The above reference to a "disaster movie," although intended as provocative, is also accurate; particularly as it relates to events since the Industrial Revolution that began about the time 13 British colonies rebelled against the world's dominant power. Their subsequent exploitation of North America has since allowed US population to grow relatively faster than the rest of the world, thus outstripping (for the moment) all other nations in both wealth and military power, even as we forget that the rest of the world is also growing.

At the same time, it was only recently that enough was learned about the 1815 eruption of Mt. Tambora to understand the much greater disaster it would have caused a century or two later. Nor is much concern expressed over the fact that global population growth since 1800 has locked us into a host of similar potential problems, or that our narrow escapes from comparable phenomena suggest such events are neither rare, nor avoidable.

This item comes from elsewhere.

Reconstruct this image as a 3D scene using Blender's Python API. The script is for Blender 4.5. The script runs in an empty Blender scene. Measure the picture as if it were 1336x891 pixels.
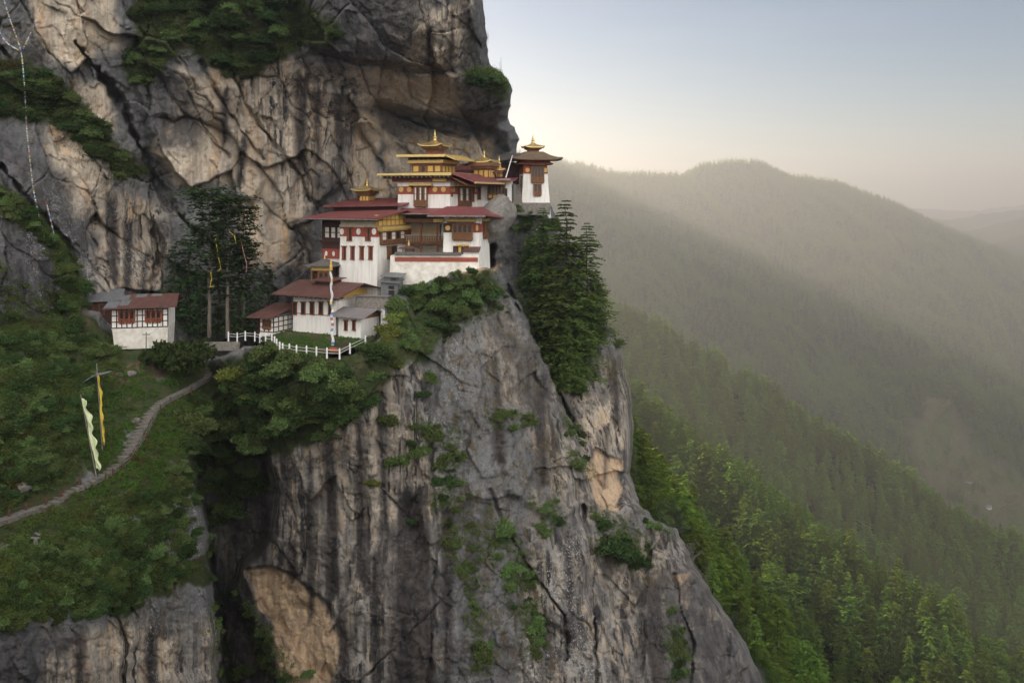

That very lack of concern raises key questions: Is human denial a basic evolutionary flaw? If so, what can be done about it?

Only in the movies are looming disasters inevitably avoided at the last minute. Banking on either divine intervention or some unknown deity's final judgment to deal with the statistical certainty of eventual human catastrophes seems indefensible to this observer.

That's particularly so since I've come to understand that cannabis prohibition has been following a similar course as it has progressed from a set of unproven assumptions into a full scale social catastrophe, one still largely unrecognized by the world at large.